Records from a data source:
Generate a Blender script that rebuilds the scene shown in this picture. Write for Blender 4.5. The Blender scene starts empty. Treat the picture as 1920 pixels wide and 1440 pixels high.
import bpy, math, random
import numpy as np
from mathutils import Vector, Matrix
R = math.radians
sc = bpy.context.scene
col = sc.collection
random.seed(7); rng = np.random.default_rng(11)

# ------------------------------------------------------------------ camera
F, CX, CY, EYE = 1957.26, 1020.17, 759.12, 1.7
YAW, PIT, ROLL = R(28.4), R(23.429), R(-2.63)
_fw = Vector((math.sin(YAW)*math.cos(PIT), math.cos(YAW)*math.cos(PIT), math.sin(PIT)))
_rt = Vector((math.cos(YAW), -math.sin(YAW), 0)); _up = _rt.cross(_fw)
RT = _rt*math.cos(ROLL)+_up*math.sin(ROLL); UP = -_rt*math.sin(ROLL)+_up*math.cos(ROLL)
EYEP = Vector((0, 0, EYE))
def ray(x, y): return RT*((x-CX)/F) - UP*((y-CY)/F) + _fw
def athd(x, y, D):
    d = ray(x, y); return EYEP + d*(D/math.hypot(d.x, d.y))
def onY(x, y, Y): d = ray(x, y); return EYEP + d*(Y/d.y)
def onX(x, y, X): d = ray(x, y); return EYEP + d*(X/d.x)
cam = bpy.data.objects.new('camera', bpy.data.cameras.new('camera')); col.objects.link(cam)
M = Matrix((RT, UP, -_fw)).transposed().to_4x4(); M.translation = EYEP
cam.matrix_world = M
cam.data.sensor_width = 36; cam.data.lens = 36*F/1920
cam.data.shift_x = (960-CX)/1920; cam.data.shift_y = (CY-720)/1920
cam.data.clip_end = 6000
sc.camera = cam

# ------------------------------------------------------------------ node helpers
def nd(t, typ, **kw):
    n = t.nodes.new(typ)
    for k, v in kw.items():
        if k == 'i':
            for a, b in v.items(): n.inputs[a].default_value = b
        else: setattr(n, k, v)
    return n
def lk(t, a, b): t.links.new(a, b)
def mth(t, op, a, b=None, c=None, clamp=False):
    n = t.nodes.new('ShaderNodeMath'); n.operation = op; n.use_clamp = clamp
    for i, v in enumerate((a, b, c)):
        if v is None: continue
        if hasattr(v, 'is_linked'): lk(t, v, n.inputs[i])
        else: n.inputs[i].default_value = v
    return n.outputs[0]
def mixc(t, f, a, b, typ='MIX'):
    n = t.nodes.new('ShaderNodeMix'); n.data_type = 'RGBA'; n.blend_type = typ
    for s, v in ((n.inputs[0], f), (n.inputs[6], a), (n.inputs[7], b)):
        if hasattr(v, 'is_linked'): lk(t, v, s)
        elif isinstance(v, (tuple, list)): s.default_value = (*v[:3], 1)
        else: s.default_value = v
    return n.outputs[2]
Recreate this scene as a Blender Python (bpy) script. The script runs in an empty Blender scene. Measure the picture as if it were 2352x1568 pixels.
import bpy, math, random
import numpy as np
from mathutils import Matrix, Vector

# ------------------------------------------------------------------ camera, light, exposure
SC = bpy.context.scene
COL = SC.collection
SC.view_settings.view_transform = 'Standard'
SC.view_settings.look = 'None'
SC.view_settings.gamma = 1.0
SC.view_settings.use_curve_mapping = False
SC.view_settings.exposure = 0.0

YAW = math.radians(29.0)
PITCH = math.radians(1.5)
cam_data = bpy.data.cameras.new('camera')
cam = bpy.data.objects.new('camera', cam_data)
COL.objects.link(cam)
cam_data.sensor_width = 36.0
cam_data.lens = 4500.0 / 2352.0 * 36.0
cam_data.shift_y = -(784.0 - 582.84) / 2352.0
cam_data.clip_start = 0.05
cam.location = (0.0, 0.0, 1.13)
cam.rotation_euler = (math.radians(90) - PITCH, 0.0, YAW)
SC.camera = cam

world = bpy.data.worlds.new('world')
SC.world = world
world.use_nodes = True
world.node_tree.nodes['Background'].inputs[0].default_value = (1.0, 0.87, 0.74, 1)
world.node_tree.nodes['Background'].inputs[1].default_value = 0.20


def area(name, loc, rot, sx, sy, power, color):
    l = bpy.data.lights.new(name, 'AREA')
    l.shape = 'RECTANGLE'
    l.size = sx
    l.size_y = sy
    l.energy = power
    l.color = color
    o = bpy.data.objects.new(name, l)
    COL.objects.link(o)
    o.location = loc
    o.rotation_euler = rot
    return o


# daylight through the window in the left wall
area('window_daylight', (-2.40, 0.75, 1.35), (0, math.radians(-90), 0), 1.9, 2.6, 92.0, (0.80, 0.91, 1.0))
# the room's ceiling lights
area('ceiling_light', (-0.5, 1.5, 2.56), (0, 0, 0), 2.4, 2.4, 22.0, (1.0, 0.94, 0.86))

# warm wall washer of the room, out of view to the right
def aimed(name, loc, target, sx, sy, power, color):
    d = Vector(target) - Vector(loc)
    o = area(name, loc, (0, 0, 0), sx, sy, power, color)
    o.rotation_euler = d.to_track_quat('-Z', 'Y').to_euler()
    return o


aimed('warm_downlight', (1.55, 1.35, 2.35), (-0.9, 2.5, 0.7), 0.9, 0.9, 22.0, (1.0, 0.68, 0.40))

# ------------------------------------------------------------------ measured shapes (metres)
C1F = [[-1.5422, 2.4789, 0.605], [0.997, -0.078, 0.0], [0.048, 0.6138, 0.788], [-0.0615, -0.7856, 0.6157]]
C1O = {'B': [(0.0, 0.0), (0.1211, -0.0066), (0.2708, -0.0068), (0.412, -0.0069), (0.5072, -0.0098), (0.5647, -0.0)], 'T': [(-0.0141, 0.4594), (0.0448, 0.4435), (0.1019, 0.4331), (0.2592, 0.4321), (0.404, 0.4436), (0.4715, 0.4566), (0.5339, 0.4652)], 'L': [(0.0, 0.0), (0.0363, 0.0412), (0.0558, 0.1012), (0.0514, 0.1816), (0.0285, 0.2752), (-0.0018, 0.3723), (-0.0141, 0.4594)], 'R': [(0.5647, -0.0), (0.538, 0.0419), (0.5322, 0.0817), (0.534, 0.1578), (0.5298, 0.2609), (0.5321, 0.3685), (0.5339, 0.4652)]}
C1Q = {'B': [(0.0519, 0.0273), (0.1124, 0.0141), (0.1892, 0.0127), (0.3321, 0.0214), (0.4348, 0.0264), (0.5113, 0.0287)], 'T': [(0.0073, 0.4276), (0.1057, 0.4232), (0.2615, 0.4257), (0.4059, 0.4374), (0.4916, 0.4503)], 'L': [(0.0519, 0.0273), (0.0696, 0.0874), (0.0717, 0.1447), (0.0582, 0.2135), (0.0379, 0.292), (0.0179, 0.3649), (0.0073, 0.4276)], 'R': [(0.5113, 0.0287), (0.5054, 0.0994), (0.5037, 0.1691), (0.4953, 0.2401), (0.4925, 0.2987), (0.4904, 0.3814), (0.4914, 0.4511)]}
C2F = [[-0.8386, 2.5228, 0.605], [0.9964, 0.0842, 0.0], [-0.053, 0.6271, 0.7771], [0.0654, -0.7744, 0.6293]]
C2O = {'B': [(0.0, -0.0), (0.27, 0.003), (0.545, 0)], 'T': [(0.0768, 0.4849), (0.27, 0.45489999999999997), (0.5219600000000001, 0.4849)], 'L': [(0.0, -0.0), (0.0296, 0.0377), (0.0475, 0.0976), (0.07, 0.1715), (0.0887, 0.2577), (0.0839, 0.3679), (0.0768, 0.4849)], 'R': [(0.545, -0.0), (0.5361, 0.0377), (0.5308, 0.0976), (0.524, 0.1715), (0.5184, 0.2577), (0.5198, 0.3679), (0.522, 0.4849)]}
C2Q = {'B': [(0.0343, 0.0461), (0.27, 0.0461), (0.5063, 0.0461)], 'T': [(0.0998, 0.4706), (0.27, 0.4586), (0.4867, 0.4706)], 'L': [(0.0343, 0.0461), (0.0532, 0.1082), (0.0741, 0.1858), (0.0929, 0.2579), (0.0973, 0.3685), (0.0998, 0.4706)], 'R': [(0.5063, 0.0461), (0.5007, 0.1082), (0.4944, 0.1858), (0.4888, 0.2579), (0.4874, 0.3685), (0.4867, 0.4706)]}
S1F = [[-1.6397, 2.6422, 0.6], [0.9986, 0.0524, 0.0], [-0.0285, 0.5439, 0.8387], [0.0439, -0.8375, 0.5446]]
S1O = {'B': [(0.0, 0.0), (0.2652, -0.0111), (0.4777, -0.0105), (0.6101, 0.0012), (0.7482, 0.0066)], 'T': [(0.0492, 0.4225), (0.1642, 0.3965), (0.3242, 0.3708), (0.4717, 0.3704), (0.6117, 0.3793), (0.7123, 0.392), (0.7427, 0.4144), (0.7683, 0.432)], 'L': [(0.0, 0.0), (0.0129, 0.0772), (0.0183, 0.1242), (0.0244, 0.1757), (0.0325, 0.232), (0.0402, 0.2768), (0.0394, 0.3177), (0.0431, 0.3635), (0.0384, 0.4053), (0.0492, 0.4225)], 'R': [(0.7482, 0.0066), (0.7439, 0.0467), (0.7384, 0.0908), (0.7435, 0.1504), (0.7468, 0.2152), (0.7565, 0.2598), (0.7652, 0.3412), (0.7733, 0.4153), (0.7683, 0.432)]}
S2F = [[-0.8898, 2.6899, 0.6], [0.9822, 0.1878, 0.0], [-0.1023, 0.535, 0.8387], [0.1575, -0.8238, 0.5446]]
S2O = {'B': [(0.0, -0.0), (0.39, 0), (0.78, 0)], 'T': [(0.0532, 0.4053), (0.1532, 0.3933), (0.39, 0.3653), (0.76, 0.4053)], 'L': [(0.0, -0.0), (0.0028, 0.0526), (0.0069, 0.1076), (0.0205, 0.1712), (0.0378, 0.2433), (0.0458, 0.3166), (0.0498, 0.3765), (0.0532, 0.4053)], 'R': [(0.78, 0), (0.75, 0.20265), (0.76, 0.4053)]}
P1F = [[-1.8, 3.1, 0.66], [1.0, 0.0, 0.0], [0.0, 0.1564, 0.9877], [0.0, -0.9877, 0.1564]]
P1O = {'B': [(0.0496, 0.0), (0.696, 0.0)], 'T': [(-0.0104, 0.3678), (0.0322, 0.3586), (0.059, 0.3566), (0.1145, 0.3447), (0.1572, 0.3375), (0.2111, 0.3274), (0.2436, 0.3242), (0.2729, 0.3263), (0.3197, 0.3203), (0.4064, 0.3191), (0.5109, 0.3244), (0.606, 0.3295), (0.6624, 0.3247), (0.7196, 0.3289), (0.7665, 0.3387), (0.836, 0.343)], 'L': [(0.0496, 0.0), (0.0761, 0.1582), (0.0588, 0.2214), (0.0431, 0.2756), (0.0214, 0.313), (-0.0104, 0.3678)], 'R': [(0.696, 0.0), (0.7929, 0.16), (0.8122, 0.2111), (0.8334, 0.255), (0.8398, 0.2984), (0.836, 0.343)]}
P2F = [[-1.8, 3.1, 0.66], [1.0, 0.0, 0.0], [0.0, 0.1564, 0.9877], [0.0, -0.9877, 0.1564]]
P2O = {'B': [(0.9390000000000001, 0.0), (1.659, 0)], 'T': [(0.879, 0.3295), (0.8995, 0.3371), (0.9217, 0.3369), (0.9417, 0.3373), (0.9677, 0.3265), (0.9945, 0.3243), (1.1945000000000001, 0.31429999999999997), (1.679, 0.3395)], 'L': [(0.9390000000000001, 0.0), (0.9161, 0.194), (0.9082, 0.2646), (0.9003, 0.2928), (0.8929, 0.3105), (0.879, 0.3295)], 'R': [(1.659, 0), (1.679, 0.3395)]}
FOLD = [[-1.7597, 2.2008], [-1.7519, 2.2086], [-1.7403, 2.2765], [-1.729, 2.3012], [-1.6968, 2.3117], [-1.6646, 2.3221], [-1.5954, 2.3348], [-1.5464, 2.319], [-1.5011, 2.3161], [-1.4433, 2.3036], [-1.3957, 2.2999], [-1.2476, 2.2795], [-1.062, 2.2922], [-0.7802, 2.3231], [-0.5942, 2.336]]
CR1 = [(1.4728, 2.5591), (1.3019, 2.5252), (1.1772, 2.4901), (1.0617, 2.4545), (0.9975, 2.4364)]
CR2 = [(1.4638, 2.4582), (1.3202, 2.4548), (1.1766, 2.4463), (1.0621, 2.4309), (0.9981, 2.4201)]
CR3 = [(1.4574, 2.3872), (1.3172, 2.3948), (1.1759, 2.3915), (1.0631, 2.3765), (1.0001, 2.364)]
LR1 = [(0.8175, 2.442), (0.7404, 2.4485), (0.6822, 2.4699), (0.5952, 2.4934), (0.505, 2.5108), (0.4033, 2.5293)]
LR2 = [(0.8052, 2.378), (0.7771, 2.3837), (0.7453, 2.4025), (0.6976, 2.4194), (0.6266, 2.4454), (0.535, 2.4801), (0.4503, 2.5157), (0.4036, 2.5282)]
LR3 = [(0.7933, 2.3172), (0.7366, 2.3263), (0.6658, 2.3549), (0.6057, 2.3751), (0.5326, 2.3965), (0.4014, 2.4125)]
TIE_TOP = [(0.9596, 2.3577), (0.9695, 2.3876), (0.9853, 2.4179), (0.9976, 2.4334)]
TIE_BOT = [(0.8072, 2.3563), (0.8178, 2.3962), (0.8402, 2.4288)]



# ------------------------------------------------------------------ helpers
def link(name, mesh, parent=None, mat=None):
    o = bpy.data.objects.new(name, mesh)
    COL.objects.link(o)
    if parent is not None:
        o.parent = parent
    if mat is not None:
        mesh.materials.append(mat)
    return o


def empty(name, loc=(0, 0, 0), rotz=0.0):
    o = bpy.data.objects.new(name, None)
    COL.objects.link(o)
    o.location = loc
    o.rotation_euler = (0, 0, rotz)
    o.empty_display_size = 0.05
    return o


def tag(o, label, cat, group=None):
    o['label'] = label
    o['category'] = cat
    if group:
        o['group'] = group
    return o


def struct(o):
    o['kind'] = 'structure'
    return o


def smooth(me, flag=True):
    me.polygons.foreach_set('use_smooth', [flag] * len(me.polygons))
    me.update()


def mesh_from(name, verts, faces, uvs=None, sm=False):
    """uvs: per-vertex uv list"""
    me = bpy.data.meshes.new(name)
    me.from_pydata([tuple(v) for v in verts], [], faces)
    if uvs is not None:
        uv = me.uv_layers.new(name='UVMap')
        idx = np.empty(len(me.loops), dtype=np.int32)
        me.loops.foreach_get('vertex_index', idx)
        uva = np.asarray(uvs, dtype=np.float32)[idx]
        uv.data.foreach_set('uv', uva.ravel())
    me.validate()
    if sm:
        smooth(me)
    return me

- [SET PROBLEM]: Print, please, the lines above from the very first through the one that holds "random.seed(7); rng = np.random.default_rng(11)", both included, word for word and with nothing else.

- [OUTPUT FOR THIS EXERCISE]:
Generate a Blender script that rebuilds the scene shown in this picture. Write for Blender 4.5. The Blender scene starts empty. Treat the picture as 1920 pixels wide and 1440 pixels high.
import bpy, math, random
import numpy as np
from mathutils import Vector, Matrix
R = math.radians
sc = bpy.context.scene
col = sc.collection
random.seed(7); rng = np.random.default_rng(11)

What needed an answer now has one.